A Tale of Two letters

    Ever since I first learned how to sound out letters, the power of the written word has impressed me. Reading became a passion and I found books could whisk me away into a different time and place, having the ability to both educate and entertain me for hours on end.


     Not everyone is hardwired to read books, but just about everyone reads. Our social media is filled with quips and tips. Even something as brief as a tweet can inspire. A text can reprimand or uplift. A post can generate conversation, debate, support, or hate. 

   As for myself, my love for reading evolved until I found myself writing. I have the power to make people think, laugh, get angry, and even cry. I've written (note, I didn't say published) many works that have done just that.

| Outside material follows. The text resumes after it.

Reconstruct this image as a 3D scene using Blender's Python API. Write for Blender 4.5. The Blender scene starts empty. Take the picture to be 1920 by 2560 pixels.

  Writing is hard work. Sometimes it keeps me up at night. Other times it wakes me up at ungodly hours in the morning and requires me to drink copious amounts of coffee. Yet I would never give it up. It stirs something in the very core of my being. Maybe it is joy, or maybe it is the manifestation of underlying control issues.

Your guess is as good as mine.

  Recently I was asked to write two letters. This is the tale of those two letters.

   The first I almost didn't write. It was a victim impact letter. If you have never written one, I pray you never will.

    The purpose of the letter is to somehow impress upon the reader the value of human life and tremendous impact poor choices and deliberately harmful behaviour has on the community. It is especially difficult to write when those poor choices have resulted in the death of someone you love. I have never written anything so difficult in my life. Nor did I expect it to have any real impact. After all, there are prescribed sentences for various offences, many of which are paltry when compared to the crime. Writing felt like a pointless activity. The case had already become a plea bargain and was not going to trial.Yet many of us did write those letters, working through anger and sorrow to make our voices and the voice of the one we loved heard. It wasn't cathartic. None of what we put down could change the past or make the present any easier.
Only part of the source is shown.